Wall Street Staggers With ‘Vicious’ $1.3 Trillion Stock Selloff
New York (May 5) -- A day after celebrating the Federal Reserve’s signal that it wouldn’t be making any jumbo-sized moves, traders woke up on Thursday deciding that the central bank will struggle to fight high inflation amid the lingering threat of a recession.
In a sharp about-face, investors sold stocks, bonds and cryptocurrencies on Thursday. At one point, the S&P 500 Index lost 4.2%, the most since June 2020, and the tech-heavy Nasdaq 100 dropped 5.7%, the most since March of that year.
“The great puking that’s happening?
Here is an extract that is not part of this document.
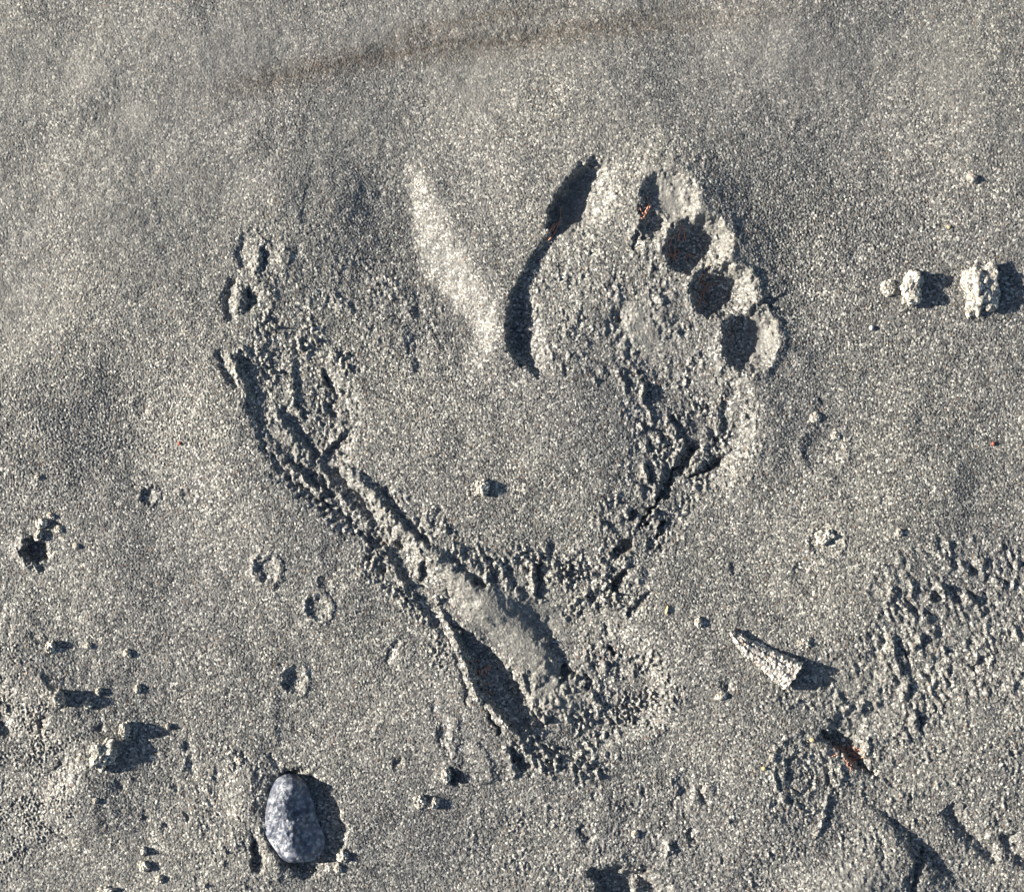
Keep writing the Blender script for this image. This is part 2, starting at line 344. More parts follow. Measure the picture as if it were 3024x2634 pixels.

I didn’t expect that,” Kim Forrest, founder and chief investment officer at Bokeh Capital Partners said by phone. “We live for the days where we’ve made people money -- that’s our job -- and it’s cold comfort that I’m losing people less money.”
Speculative corners of the market were among the hardest hit, with an index of expensive software stocks sliding more than 10%, the most since mid-March 2020. An ETF tracking newly public companies lost 9% at one point, while non-profitable tech firms lost roughly 11%, as Bitcoin -- the largest cryptocurrency -- dropped by the same amount to below $36,000.
“There’s still a lot of fear out there,” said Dennis Dick, head of markets structure and a proprietary trader at Bright Trading. “People thought yesterday was the green light, but now they’re getting caught again. Retail traders keep coming in and getting chopped up. The contrarians have been winning 2022.”
“The only thing that will lead to a sustained turnaround is if we see inflation start to not look so hot,” he added. “Any rally that isn’t on improving inflation is a sucker’s rally.”